Audiobook performed by Bahni Turpin, and Sophie Amos, with Lisa Flanagan, Dominic Hoffman, Sullivan Jones, Robin Miles, and Lisa Wingate


For this work of historical fiction, Wingate was inspired by actual “Lost Friends” advertisements that appeared in Southern newspapers after the Civil War, wherein newly freed slaves search for family members from which they’d been separated. She uses the ubiquitous dual timeline for this story.

Hannie, still sharecropping on her former master’s Louisiana estate, tells her tale from 1875-1876. While Benedetta (Benny) Silva, is a first-year teacher at a poor rural school in a tiny Mississippi River town in 1987-88, trying to engage and inspire her students with a project to look into their own family histories. Wingate moves back and forth from chapter to chapter between these two settings, leading to an eventual convergence of the stories.

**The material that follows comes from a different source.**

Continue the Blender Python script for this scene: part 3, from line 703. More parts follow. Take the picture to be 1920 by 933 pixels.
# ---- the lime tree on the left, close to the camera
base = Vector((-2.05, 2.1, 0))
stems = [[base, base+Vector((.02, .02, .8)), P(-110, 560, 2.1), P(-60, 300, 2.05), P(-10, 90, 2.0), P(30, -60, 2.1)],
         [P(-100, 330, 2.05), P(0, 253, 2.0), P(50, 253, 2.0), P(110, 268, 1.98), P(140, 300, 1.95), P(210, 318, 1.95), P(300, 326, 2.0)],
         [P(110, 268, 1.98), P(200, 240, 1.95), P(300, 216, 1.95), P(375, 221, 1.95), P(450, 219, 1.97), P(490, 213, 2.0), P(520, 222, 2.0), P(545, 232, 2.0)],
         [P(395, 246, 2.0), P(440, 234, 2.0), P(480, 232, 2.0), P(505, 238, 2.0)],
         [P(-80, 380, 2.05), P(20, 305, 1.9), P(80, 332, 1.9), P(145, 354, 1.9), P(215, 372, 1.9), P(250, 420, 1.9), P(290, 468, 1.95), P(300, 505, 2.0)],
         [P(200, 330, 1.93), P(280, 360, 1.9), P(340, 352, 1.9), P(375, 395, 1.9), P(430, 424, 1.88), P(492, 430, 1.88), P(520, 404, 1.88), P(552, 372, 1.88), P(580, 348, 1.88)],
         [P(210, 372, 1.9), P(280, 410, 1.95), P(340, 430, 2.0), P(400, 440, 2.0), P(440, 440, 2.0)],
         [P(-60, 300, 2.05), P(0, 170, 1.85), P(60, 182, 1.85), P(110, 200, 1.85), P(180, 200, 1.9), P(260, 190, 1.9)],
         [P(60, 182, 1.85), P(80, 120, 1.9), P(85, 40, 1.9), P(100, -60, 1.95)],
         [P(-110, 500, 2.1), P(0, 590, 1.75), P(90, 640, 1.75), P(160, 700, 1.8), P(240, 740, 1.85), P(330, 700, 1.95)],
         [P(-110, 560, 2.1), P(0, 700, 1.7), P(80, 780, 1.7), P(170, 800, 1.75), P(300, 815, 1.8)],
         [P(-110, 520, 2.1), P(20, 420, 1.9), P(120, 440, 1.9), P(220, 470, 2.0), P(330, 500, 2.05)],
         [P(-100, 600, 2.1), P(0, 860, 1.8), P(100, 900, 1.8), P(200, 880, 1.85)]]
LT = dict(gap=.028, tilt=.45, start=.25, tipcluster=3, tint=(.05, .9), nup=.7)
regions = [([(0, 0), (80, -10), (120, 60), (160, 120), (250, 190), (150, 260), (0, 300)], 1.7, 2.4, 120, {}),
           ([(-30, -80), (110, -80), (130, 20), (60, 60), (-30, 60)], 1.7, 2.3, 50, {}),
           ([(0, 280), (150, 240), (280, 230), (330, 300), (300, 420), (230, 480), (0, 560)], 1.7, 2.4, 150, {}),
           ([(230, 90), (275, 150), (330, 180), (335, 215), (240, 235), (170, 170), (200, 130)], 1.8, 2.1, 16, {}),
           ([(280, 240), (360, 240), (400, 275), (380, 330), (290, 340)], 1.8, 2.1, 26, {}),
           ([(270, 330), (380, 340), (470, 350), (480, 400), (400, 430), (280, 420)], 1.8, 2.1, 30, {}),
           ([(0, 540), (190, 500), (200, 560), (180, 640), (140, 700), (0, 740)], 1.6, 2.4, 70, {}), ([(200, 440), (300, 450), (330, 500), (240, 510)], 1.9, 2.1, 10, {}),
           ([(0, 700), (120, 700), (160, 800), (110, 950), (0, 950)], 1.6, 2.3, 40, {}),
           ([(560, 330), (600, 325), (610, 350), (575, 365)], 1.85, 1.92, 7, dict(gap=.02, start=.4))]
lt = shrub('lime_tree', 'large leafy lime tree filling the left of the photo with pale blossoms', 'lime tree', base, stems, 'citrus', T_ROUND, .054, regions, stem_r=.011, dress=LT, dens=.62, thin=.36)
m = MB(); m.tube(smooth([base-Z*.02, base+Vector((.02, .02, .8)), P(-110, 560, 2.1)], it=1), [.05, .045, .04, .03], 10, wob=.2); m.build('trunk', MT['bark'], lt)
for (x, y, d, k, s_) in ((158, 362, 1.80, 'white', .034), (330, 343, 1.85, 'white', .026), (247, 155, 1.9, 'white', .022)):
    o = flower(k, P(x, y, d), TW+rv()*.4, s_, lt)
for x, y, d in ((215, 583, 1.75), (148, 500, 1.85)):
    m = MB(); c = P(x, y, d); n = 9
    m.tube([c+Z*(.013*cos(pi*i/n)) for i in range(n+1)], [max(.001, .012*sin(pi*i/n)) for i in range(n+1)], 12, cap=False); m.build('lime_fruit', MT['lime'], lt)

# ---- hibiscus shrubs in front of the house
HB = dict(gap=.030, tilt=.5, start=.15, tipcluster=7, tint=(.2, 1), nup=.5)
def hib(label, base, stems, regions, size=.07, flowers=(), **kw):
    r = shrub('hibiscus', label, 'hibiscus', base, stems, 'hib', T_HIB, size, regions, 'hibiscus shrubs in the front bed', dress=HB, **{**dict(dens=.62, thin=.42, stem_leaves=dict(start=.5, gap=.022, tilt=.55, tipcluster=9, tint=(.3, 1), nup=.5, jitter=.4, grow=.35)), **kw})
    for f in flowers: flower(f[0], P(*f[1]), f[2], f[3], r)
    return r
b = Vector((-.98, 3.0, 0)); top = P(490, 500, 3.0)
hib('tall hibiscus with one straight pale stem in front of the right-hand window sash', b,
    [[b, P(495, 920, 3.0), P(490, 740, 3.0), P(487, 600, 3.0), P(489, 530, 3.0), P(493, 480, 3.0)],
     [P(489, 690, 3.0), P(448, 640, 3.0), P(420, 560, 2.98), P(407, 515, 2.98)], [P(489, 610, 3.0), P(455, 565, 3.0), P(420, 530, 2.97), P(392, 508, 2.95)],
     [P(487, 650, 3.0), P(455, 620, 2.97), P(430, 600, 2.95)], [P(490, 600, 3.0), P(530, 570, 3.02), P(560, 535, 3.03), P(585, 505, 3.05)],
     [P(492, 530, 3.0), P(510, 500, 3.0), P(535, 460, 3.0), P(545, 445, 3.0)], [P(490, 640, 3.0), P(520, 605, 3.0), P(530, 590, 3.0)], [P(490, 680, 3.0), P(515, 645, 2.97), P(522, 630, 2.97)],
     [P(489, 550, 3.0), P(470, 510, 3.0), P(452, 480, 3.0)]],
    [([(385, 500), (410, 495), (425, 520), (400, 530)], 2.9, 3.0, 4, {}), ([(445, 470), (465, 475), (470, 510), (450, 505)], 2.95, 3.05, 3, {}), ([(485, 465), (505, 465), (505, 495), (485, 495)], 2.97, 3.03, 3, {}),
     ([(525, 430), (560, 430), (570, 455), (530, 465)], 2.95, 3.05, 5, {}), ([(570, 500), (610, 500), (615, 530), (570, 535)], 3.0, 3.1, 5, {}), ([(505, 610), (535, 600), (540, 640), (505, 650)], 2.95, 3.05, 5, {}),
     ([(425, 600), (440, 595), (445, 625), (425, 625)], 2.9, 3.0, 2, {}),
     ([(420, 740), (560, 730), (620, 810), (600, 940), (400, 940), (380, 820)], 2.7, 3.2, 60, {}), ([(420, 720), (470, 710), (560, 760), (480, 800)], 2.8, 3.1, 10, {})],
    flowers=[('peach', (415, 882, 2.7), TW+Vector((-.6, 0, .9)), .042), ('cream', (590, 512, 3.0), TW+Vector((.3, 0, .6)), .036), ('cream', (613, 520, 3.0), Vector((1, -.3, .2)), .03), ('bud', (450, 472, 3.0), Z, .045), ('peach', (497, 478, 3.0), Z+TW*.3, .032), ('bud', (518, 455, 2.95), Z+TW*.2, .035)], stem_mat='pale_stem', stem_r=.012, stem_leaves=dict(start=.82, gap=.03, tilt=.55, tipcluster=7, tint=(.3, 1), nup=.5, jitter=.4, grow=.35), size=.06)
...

I’ve come to really dislike the dual timeline, but I thought Wingate did a marvelous job in this case. And while I thought Hannie’s tale was the more compelling of the two, I also appreciated the “modern” story of poor, Southern blacks and how the system continued to enslave and impoverish them. I did think Wingate tried to hard to make Benny an empathetic character – drawing some nebulous comparisons with her background and those of the children she was teaching. And I didn’t think the nascent love interest did anything to serve the main story.

Still, I was interested and engaged from beginning to end, and I really appreciated learning about the “Lost Friends” advertisements; examples of actual “Lost Friends” articles are sprinkled throughout the book.

The audiobook is masterfully performed by a cast of talented voice artists. Bahni Turpin, who is quickly becoming one of my favorite narrators, brings Hannie to life, while Sophie Amos narrates Benny’s chapters. I did think that Benny came off sounding WAY too young and naïve, especially at the beginning. The other actors fill in the many characters, in both 19th and 20th centuries. Finally , Wingate narrates her own author notes describing how she came to this story.